We are already seeing members of our community disengage from sport and physical activity, from education, and even from basic healthcare because of the overwhelming fear of exclusion.
It also creates a culture where people are policed by others on how they present their gender. Trans people, especially trans women, are more likely to be subjected to violence, harassment, and discrimination because of the way they look. Over the last year, we’ve seen this happen more and more to cisgender people – overwhelmingly women – who have been barred from toilets or harassed in the street because they were mistaken for a trans person. Using the law to encourage people to discriminate based on appearance threatens to undo decades of hard-won equalities.
Finally, these changes do nothing to solve the problem at the heart of this mess: well-funded and aggressive abuse of the courts to attack the rights of marginalised people (sometimes called ‘lawfare’).
Services that want to help and support trans people are still threatened by a small group of well-funded individuals who want to use the law to force exclusion. The Code – and the law in general – needs to be brought up to date to protect against this dangerous anti-rights agenda.
What happens next
One thing is more important than anything else: Keep living your life
It's completely valid to feel scared, angry, or overwhelmed right now. You're not alone in those feelings. The Code of Practice may feel like another blow, but know this: Your identity, existence, and rights are worth fighting for.
Our community has survived, even thrived, under hostile laws and regulations before, and we will do so again.
Should they want to, it may be easier for services and businesses to exclude trans people now, but most places will be welcoming or simply won’t care. Remember:
- There is no toilet police
- There is no realistic way to blanket exclude trans people – even if the government really wanted to.
- You are under no obligation to answer questions about your gender or sex.
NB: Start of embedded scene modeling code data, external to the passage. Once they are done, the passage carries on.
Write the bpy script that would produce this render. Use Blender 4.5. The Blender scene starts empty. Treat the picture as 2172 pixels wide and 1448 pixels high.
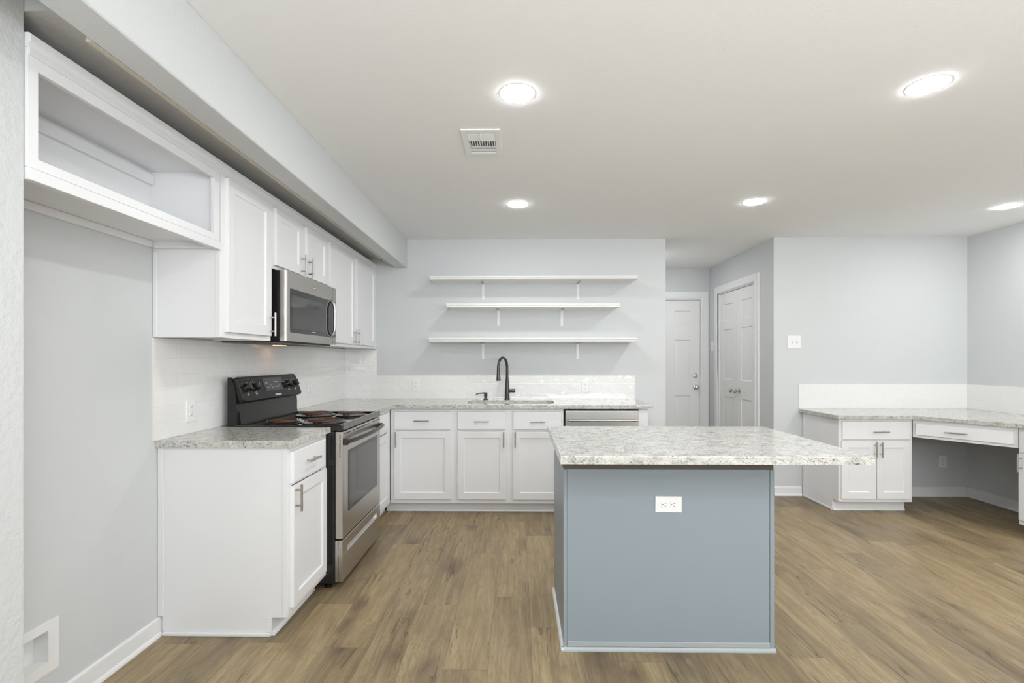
import bpy, bmesh, math, random
from mathutils import Vector, Matrix
from math import pi, sin, cos, radians

scene = bpy.context.scene
COL = scene.collection

# ------------------------------------------------------------------ camera, world, exposure
cam_data = bpy.data.cameras.new('camera')
cam_data.lens = 1044.0 / 2172.0 * 36.0
cam_data.sensor_width = 36.0
cam_data.shift_y = 38.7 / 2172.0
cam_data.clip_start = 0.02
cam = bpy.data.objects.new('camera', cam_data)
COL.objects.link(cam)
cam.location = (0, 0, 1.29)
cam.rotation_euler = (pi / 2, 0, 0.0129)
scene.camera = cam

world = bpy.data.worlds.new('world')
scene.world = world
world.use_nodes = True
world.node_tree.nodes['Background'].inputs[0].default_value = (0.93, 0.97, 1.0, 1)
world.node_tree.nodes['Background'].inputs[1].default_value = 0.6

scene.view_settings.view_transform = 'Standard'
scene.view_settings.look = 'None'
scene.view_settings.gamma = 1.0
scene.view_settings.use_curve_mapping = False
scene.view_settings.exposure = 0.17

LAMP = 134.0            # radiance of a ceiling lamp lens
LAMP_COL = (0.975, 0.985, 1.0)
CEIL = 2.452

# unseen fill light added to brighten the hall, behind the sink wall end
hl = bpy.data.lights.new('hall_fill', 'AREA')
hl.shape = 'DISK'
hl.size = 0.15
hl.energy = 4.2
hl.color = LAMP_COL
ho = bpy.data.objects.new('hall_fill', hl)
ho.location = (1.62, 5.55, CEIL - 0.012)
COL.objects.link(ho)

# fill light added behind the camera, aimed up to brighten the ceiling
up = bpy.data.lights.new('bounce_fill', 'AREA')
up.shape = 'RECTANGLE'
up.size, up.size_y = 4.6, 1.6
up.energy = 168.0
up.color = (0.915, 0.96, 1.0)
uo = bpy.data.objects.new('bounce_fill', up)
uo.location = (1.5, -1.3, 1.58)
uo.rotation_euler = (radians(180 - 32), 0, 0)
COL.objects.link(uo)

# unseen ceiling lamps added out of view for brightness, roughly continuing the lamp grid
for lx, ly in ((-0.005, -0.15), (1.74, -0.15), (3.71, 2.1), (3.71, -0.15), (1.74, -1.9), (-0.005, -1.9)):
    ld = bpy.data.lights.new('ceiling_lamp', 'AREA')
    ld.shape = 'DISK'
    ld.size = 0.15
    ld.energy = LAMP * pi * 0.0177
    ld.color = LAMP_COL
    lo = bpy.data.objects.new('ceiling_lamp', ld)
    lo.location = (lx, ly, CEIL - 0.012)
    COL.objects.link(lo)

# ------------------------------------------------------------------ materials
def new_mat(name):
    m = bpy.data.materials.new(name)
    m.use_nodes = True
    nt = m.node_tree
    return m, nt, nt.nodes['Principled BSDF']

def N(nt, typ, **kw):
    n = nt.nodes.new(typ)
    for k, v in kw.items():
        if k.startswith('i_'):
            n.inputs[k[2:].replace('_', ' ')].default_value = v
        else:
            setattr(n, k, v)
    return n

def math_node(nt, op, a, b=None):
    n = nt.nodes.new('ShaderNodeMath')
    n.operation = op
    for i, x in enumerate((a, b)):
        if x is None:
            continue
        if isinstance(x, (int, float)):
            n.inputs[i].default_value = x
        else:
            nt.links.new(x, n.inputs[i])
    return n.outputs[0]

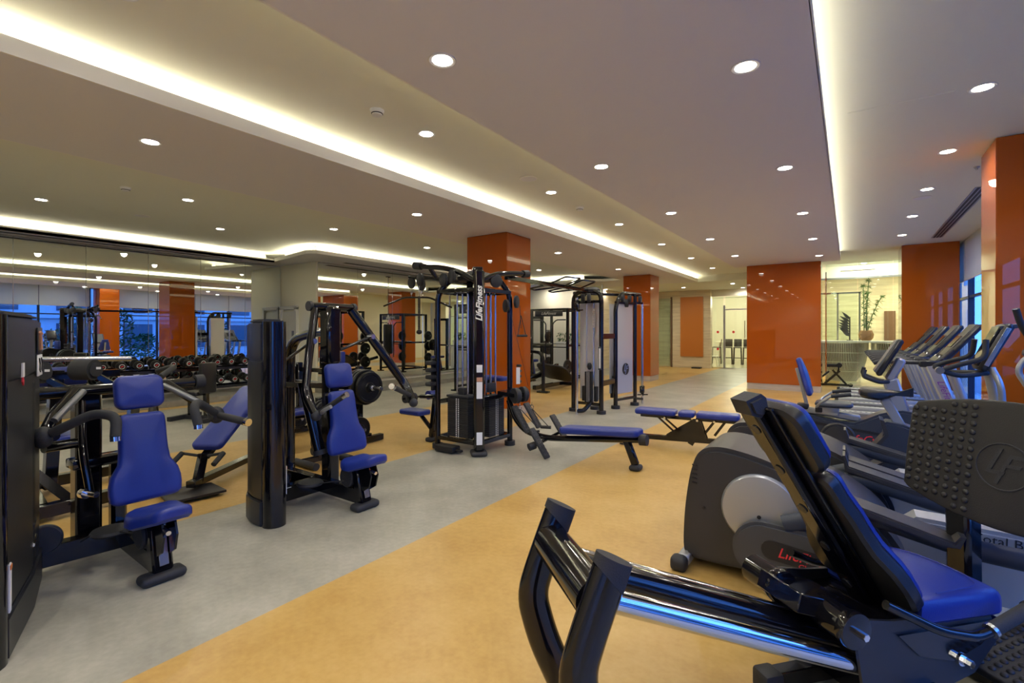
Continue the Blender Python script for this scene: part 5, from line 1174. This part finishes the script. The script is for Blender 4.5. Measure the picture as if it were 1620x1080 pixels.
# ============================================================ free weights, benches and racks
dr = thing('dumbbell_rack', 'long two-tier black rack along the mirror holding dumbbells', 'rack', (-11.78, 3.55, .12))
YR0, YR1 = .6, 6.45
for z, x, t in ((.62, .02, 'upper'), (.22, .14, 'lower')):
    B(dr).bar((-11.78 + x - .09, YR0, .12 + z - .05), (-11.78 + x - .09, YR1, .12 + z - .0), .03, .07); 
    b = B(dr); b.bar((-11.78 + x - .09, YR0, .12 + z - .04), (-11.78 + x - .09, YR1, .12 + z - .04), .03, .06); b.part('shelf_rail', 'black', dr)
    b = B(dr); b.bar((-11.78 + x + .09, YR0, .12 + z - .06), (-11.78 + x + .09, YR1, .12 + z - .06), .03, .06); b.part('shelf_rail', 'black', dr)
for y in (.9, 2.7, 4.5, 6.2):
    B(dr).bar((-11.86, y, .12), (-11.80, y, .76), .07, .10, (1, 0, 0)).part('rack_post', 'black', dr)
    B(dr).bar((-11.95, y, .15), (-11.50, y, .15), .07, .06).part('rack_foot', 'rubber', dr)
    for z, x in ((.62, .02), (.22, .14)): B(dr).bar((-11.86 + x - .02, y, .12 + z - .06), (-11.86 + x + .2, y, .12 + z - .08), .05, .05).part('shelf_bracket', 'black', dr)
db = thing('dumbbell', 'x', 'dumbbell', (0, 0, 0), 0, 'dumbbells on the two-tier rack')
B().cyl((-.08, 0, 0), (.08, 0, 0), .016, 10).part('handle', 'chrome', db)
for s_ in (-1, 1):
    b = B(); b.revolve((s_ * .07, 0, 0), (s_, 0, 0), [(.03, 0), (.075, .004), (.088, .02), (.088, .075), (.076, .095), (.04, .10), (0, .098)], 18); wh = b.part('weight_head', 'iron', db)
    B().torus((s_ * .171, 0, 0), (1, 0, 0), .043, .005, 18, 5).part('number_ring', 'label_white', wh)
    B().box((s_ * .170, 0, 0), (.004, .045, .02), (0.4, 0, 0)).part('number_print', 'red_print', wh)
n = 0
for z, x, tier in ((.728, .02, 'upper'), (.338, .175, 'lower')):
    for k in range(20):
        y = YR0 + .17 + k * .29; s_ = .80 + .018 * (k % 20)
        lab = '%s tier dumbbell, %s along the mirror rack' % (tier, ['first', 'second', 'third', 'fourth', 'fifth', 'sixth', 'seventh', 'eighth', 'ninth', 'tenth', 'eleventh', 'twelfth', 'thirteenth', 'fourteenth', 'fifteenth', 'sixteenth', 'seventeenth', 'eighteenth', 'nineteenth', 'last'][k])
        if n == 0: o = db; o.location = (-11.78 + x, y, .12 + z - .0); o['label'] = lab
        else: o = copy_tree(db, (-11.78 + x, y, .12 + z), 0, lab)
        o.rotation_euler = (0, radians(8), random.uniform(-.05, .05)); o.location.z += .0; n += 1
def plate(b, c, ax, r=.225, t=.022):
    b.revolve(c, ax, [(.026, -t), (.06, -t), (.07, -t * .5), (r * .80, -t * .5), (r * .84, -t), (r * .97, -t), (r, -t * .6), (r, t * .6), (r * .97, t), (r * .84, t), (r * .80, t * .5), (.07, t * .5), (.06, t), (.026, t), (.026, -t)], 30); return b
# ---- plate loaded press bench with a bar across (behind machine 2)
ob = thing('plate_loaded_bench', 'plate loaded bench press behind the machine with A-shaped arms', 'bench', (-6.0, 4.1, 0))
for x in (-5.35, -6.75):
    B(ob).bar((x, 4.12, .05), (x, 4.12, 1.05), .08, .08, (1, 0, 0), .012).part('upright', 'black', ob)
    B(ob).bar((x, 3.5, .05), (x, 4.5, .05), .08, .08).part('floor_beam', 'black', ob)
    B(ob).cyl((x - .0, 3.52, .05), (x, 3.44, .05), .055).part('rubber_foot', 'rubber', ob)
    B(ob).bar((x, 4.08, .74), (x, 3.94, .76), .07, .05).part('bar_hook', 'black', ob)
B(ob).bar((-6.75, 4.12, .95), (-5.35, 4.12, .95), .06, .06).part('cross_beam', 'black', ob)
B(ob).bar((-6.75, 4.3, .08), (-5.35, 4.3, .08), .06, .08).part('cross_beam', 'black', ob)
B(ob).pad(rrect(.28, 1.1, .05), .06, Matrix.Translation((-6.05, 3.5, .40)), .02).part('bench_pad', 'blue', ob)
B(ob).bar((-6.05, 3.0, .37), (-6.05, 4.1, .37), .08, .05).bar((-6.05, 3.1, .04), (-6.05, 3.1, .36), .06, .06, (1, 0, 0)).part('bench_frame', 'black', ob)
B(ob).box((-5.75, 4.02, 1.12), (.42, .06, .24), bev=.02).part('back_cushion', 'blue', ob)
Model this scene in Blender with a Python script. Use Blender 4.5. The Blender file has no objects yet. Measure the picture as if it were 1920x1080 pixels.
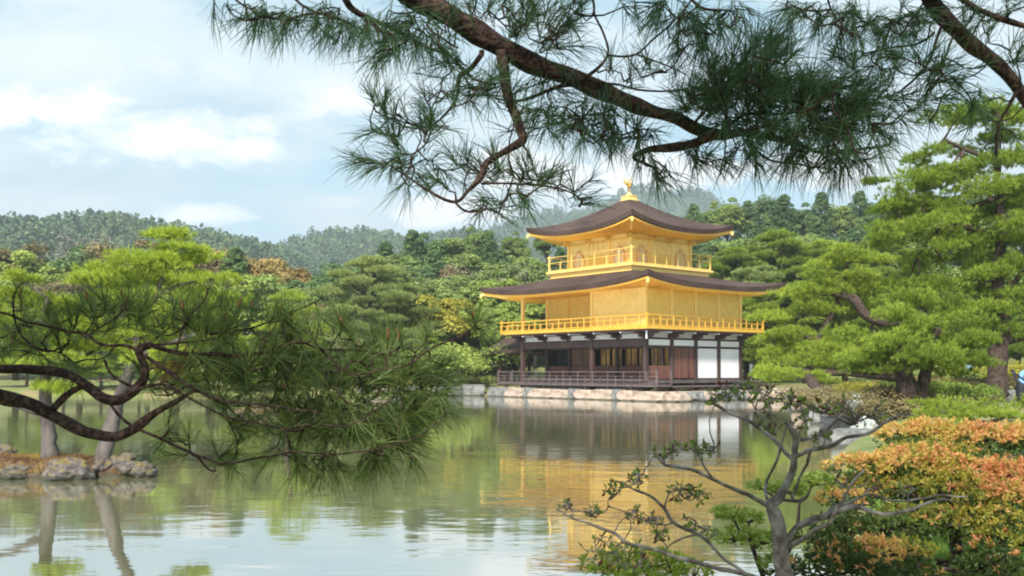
import bpy, math, random
import numpy as np
from math import radians as R, sin, cos, pi
from mathutils import Vector, Matrix, noise as mnoise

sc = bpy.context.scene
# ------------------------------------------------------------------ camera
F, HY, CH = 1800.0, 694.5, 1.66          # focal length and horizon in photo pixels, eye height above the pond
cam = bpy.data.objects.new('camera', bpy.data.cameras.new('camera'))
sc.collection.objects.link(cam); sc.camera = cam
cam.location = (0, 0, CH); cam.rotation_euler = (R(90), 0, 0)
cam.data.sensor_width = 36; cam.data.lens = 36*F/1920
cam.data.shift_y = (HY-540)/1920
cam.data.clip_start = .05; cam.data.clip_end = 12000
# ------------------------------------------------------------------ exposure
sc.view_settings.view_transform = 'Standard'; sc.view_settings.look = 'None'
sc.view_settings.exposure = 0.98; sc.view_settings.gamma = 1
sc.cycles.max_bounces = 6; sc.cycles.diffuse_bounces = 3; sc.cycles.glossy_bounces = 3
sc.cycles.transmission_bounces = 4; sc.cycles.volume_bounces = 0; sc.cycles.transparent_max_bounces = 6
sc.cycles.filter_width = 2.0
sc.cycles.use_denoising = True
# ------------------------------------------------------------------ sun and sky
SUN_EL, SUN_AZ = 43, 197      # azimuth: compass bearing of the sun, camera looks to bearing 0
sd = Vector((sin(R(SUN_AZ))*cos(R(SUN_EL)), cos(R(SUN_AZ))*cos(R(SUN_EL)), sin(R(SUN_EL))))
sun = bpy.data.objects.new('sun', bpy.data.lights.new('sun', 'SUN'))
sc.collection.objects.link(sun)
sun.data.energy = 4.3; sun.data.angle = R(6); sun.data.color = (1, .95, .86)
sun.rotation_euler = sd.to_track_quat('Z', 'Y').to_euler()

class NT:
    def __init__(s, tree): s.t = tree; s.t.nodes.clear()
    def n(s, kind, **kw):
        x = s.t.nodes.new(kind)
        for k, v in kw.items():
            if k.startswith('_'): setattr(x, k[1:], v)
            else:
                key = int(k[1:]) if k[0] == 'i' and k[1:].isdigit() else k.replace('__', ' ')
                if hasattr(v, 'bl_idname') or hasattr(v, 'is_linked'): s.t.links.new(v, x.inputs[key])
                else: x.inputs[key].default_value = v
        return x
    def m(s, op, a, b=None, c=None):
        x = s.t.nodes.new('ShaderNodeMath'); x.operation = op
        for i, v in enumerate((a, b, c)):
            if v is None: continue
            if hasattr(v, 'is_linked'): s.t.links.new(v, x.inputs[i])
            else: x.inputs[i].default_value = v
        return x.outputs[0]
    def mix(s, f, a, b, mode='MIX'):
        x = s.t.nodes.new('ShaderNodeMix'); x.data_type = 'RGBA'; x.blend_type = mode
        for i, v in ((0, f), (6, a), (7, b)):
            if hasattr(v, 'is_linked'): s.t.links.new(v, x.inputs[i])
            elif i == 0: x.inputs[0].default_value = v
            else: x.inputs[i].default_value = (*v, 1) if len(v) == 3 else v
        return x.outputs[2]
    def ramp(s, f, stops):
        x = s.t.nodes.new('ShaderNodeValToRGB'); s.t.links.new(f, x.inputs[0])
        e = x.color_ramp.elements
        while len(e) < len(stops): e.new(.5)
        for i, (p, c) in enumerate(stops):
            e[i].position = p; e[i].color = (*c, 1) if len(c) == 3 else c
        return x.outputs[0]
    def noise(s, vec, scale, detail=4, rough=.55, dist=0):
        x = s.t.nodes.new('ShaderNodeTexNoise')
        x.inputs['Scale'].default_value = scale; x.inputs['Detail'].default_value = detail
        x.inputs['Roughness'].default_value = rough; x.inputs['Distortion'].default_value = dist
        if vec is not None: s.t.links.new(vec, x.inputs['Vector'])
        return x.outputs[0]

w = bpy.data.worlds.new('World'); sc.world = w; w.use_nodes = True
t = NT(w.node_tree)
sky = t.n('ShaderNodeTexSky', _sky_type='NISHITA', _sun_disc=False, _sun_elevation=R(SUN_EL), _sun_rotation=R(SUN_AZ),
          _air_density=1.0, _dust_density=1.5, _ozone_density=1.5)
tc = t.n('ShaderNodeTexCoord')
sep = t.n('ShaderNodeSeparateXYZ', i0=tc.outputs['Generated'])
zc = t.m('MAXIMUM', sep.outputs[2], .0)
# clouds live on flat decks far overhead: project the view direction on to a plane
dz = t.m('ADD', zc, .16)
cu = t.m('DIVIDE', sep.outputs[0], dz); cv = t.m('DIVIDE', sep.outputs[1], dz)
cvec = t.n('ShaderNodeCombineXYZ', X=cu, Y=cv, Z=0.0).outputs[0]
# u, v: slope of the direction, for the heaped clouds low over the hills
yy = t.m('MAXIMUM', t.m('ABSOLUTE', sep.outputs[1]), .05)
u = t.m('DIVIDE', sep.outputs[0], yy); v = t.m('DIVIDE', zc, yy)
uv = t.n('ShaderNodeCombineXYZ', X=u, Y=t.m('MULTIPLY', v, 2.0), Z=0.0).outputs[0]
nz = t.noise(uv, 13, 9, .62, .4); nz2 = t.noise(uv, 4.0, 8, .6, .3); nz3 = t.noise(cvec, 1.3, 7, .6, .3)
def blob(px, py, rx, ry, amp=1.0, k=2.2, nn=None):
    """a heap of cloud at a fixed bearing and height, edges broken up by the noise"""
    a = t.m('DIVIDE', t.m('SUBTRACT', u, (px-960)/F), rx/F)
    b = t.m('DIVIDE', t.m('SUBTRACT', v, (HY-py)/F), ry/F)
    q = t.m('SQRT', t.m('ADD', t.m('MULTIPLY', a, a), t.m('MULTIPLY', b, b)))
    q = t.m('ADD', q, t.m('MULTIPLY', t.m('SUBTRACT', nn or nz, .5), amp*5))
    x = t.n('ShaderNodeClamp', i0=t.m('MULTIPLY', t.m('SUBTRACT', 1.1, q), k))
    return x.outputs[0]
def union(l):
    r = l[0]
    for x in l[1:]: r = t.m('MAXIMUM', r, x)
    return r
base = t.mix(.80, sky.outputs[0], (1.5, 3.4, 4.4))
base = t.mix(t.ramp(v, [(0, (1, 1, 1)), (.14, (.95, .95, .95)), (.36, (.12, .12, .12))]), base, (4.0, 5.7, 6.7))
veil = t.ramp(t.m('ADD', t.m('MULTIPLY', nz3, .5), t.m('MULTIPLY', nz2, .5)), [(.42, (0, 0, 0)), (.56, (.85, .85, .85))])
base = t.mix(veil, base, (5.4, 6.0, 6.3))
grey = union([blob(40, 335, 330, 45, .6, 1.0, nz2), blob(470, 205, 200, 32, .7, .9), blob(130, 130, 200, 22, .8, .5)])
base = t.mix(t.m('MULTIPLY', grey, .8), base, (3.5, 4.6, 5.4))
vw = union([blob(120, 110, 360, 85, .9, 1.0, nz2), blob(330, 120, 200, 40, .8, .9), blob(640, 150, 260, 60, .9, 1.0, nz2), blob(1350, 130, 300, 80, 1.0, .5, nz2), blob(640, 378, 60, 14, .8, 1)])
base = t.mix(t.m('MULTIPLY', vw, .8), base, (6.0, 6.4, 6.6))
heap = union([blob(60, 205, 190, 52, .6, 1.5), blob(300, 255, 225, 48, .6, 1.6), blob(470, 275, 70, 28, .5, 1.6), blob(370, 402, 85, 26, .6, 1.3), blob(640, 190, 120, 40, .8, .8), blob(1230, 325, 170, 46, .5, 2.2),
              blob(850, 400, 120, 36, .5, 2), blob(1560, 315, 170, 40, .5, 1.6), blob(1010, 320, 170, 50, .5, 1.6)])
base = t.mix(t.m('MULTIPLY', heap, .95), base, (8.0, 8.1, 8.1))
bg = t.n('ShaderNodeBackground', Color=base, Strength=.092)
t.n('ShaderNodeOutputWorld', Surface=bg.outputs[0])

# ------------------------------------------------------------------ helpers
def W(px, py, Y):
    return Vector(((px-960)*Y/F, Y, CH-(py-HY)*Y/F))
def link(o, parent=None):
    sc.collection.objects.link(o)
    if parent is not None: o.parent = parent
    return o
def tag(o, label=None, cat=None, group=None, kind=None):
    if label: o['label'] = label
    if cat: o['category'] = cat
    if group: o['group'] = group
    if kind: o['kind'] = kind
    return o
def empty(name, loc=(0, 0, 0), rz=0):
    o = bpy.data.objects.new(name, None); o.location = loc; o.rotation_euler = (0, 0, rz); o.empty_display_size = .1
    return link(o)
def npmesh(name, V, Fc, mats, smooth=False, tint=None, midx=None):
    """V (n,3), Fc (m,k) all faces of one size"""
    V = np.asarray(V, np.float32); Fc = np.asarray(Fc, np.int32)
    me = bpy.data.meshes.new(name)
    me.vertices.add(len(V)); me.vertices.foreach_set('co', V.ravel())
    k = Fc.shape[1]; me.loops.add(Fc.size); me.loops.foreach_set('vertex_index', Fc.ravel())
    me.polygons.add(len(Fc)); me.polygons.foreach_set('loop_start', np.arange(0, Fc.size, k, dtype=np.int32))
    me.polygons.foreach_set('loop_total', np.full(len(Fc), k, np.int32))
    me.polygons.foreach_set('use_smooth', np.full(len(Fc), smooth))
    if not isinstance(mats, (list, tuple)): mats = [mats]
    for m in mats: me.materials.append(m)
    if midx is not None: me.polygons.foreach_set('material_index', np.asarray(midx, np.int32))
    if tint is not None:
        a = me.attributes.new('tint', 'FLOAT', 'FACE'); a.data.foreach_set('value', np.asarray(tint, np.float32))
    me.update(calc_edges=True)
    return me
def mobj(name, me, parent=None):
    return link(bpy.data.objects.new(name, me), parent)

class MB:
    def __init__(s): s.v = []; s.f = []
    def add(s, vs, fs):
        b = len(s.v); s.v += [tuple(x) for x in vs]; s.f += [tuple(b+i for i in f) for f in fs]
    def box(s, a, b):
        (x0, y0, z0), (x1, y1, z1) = [min(p, q) for p, q in zip(a, b)], [max(p, q) for p, q in zip(a, b)]
        s.add([(x0, y0, z0), (x1, y0, z0), (x1, y1, z0), (x0, y1, z0), (x0, y0, z1), (x1, y0, z1), (x1, y1, z1), (x0, y1, z1)],
              [(0, 3, 2, 1), (4, 5, 6, 7), (0, 1, 5, 4), (1, 2, 6, 5), (2, 3, 7, 6), (3, 0, 4, 7)])
        return s
    def tube(s, pts, rad, n=8, cap=True):
        pts = [Vector(p) for p in pts]; N = len(pts); vs = []; fs = []
        if not hasattr(rad, '__len__'): rad = [rad]*N
        up = None
        for i, p in enumerate(pts):
            d = (pts[min(i+1, N-1)]-pts[max(i-1, 0)])
            if d.length < 1e-9: d = Vector((0, 0, 1))
            d.normalize()
            if up is None:
                up = Vector((1, 0, 0)) if abs(d.x) < .9 else Vector((0, 1, 0))
            a = (up-d*up.dot(d)).normalized(); up = a; b = d.cross(a)
            for k in range(n):
                th = 2*pi*k/n
                vs.append(p+(a*cos(th)+b*sin(th))*rad[i])
        for i in range(N-1):
            for k in range(n):
                fs.append((i*n+k, i*n+(k+1) % n, (i+1)*n+(k+1) % n, (i+1)*n+k))
        if cap:
            fs.append(tuple(range(n-1, -1, -1))); fs.append(tuple((N-1)*n+k for k in range(n)))
        s.add(vs, fs); return s
    def lathe(s, c, prof, n=16):
        vs = []; fs = []; c = Vector(c)
        for r, z in prof:
            for k in range(n): vs.append(c+Vector((r*cos(2*pi*k/n), r*sin(2*pi*k/n), z)))
        for i in range(len(prof)-1):
            for k in range(n): fs.append((i*n+k, i*n+(k+1) % n, (i+1)*n+(k+1) % n, (i+1)*n+k))
        s.add(vs, fs); return s
    def build(s, name, mat, parent=None, smooth=False, bevel=0):
        me = bpy.data.meshes.new(name); me.from_pydata(s.v, [], s.f); me.materials.append(mat)
        if smooth: me.polygons.foreach_set('use_smooth', [True]*len(me.polygons))
        me.update()
        o = mobj(name, me, parent)
        if bevel:
            m = o.modifiers.new('bevel', 'BEVEL'); m.width = bevel; m.segments = 2; m.limit_method = 'ANGLE'
        return o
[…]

If someone harasses or humiliates you to try to make you prove it, this is discrimination
- There is no reason not to keep doing the things you love and building the life you want
We’ll be publishing revised guidance for services and public functions on how to keep including trans people while minimising risk. We’ll also create guidance for our communities on staying safe and keeping connected during this difficult time.
We’re demanding that the government step in to sort out the mess they’ve created. The inconsistency and uncertainty across workplace regulations, school regulations, legal gender recognition and equalities law have created a nightmare that the Code does not fix. It will be a long journey, but we will keep pushing for change until we have fair and equal treatment of trans people in all areas of life.
And, of course, we’re going to celebrate our communities and our services here at GI. No matter how hard it seems or how long the journey is, we’ll always be here in love and solidarity with the whole trans community.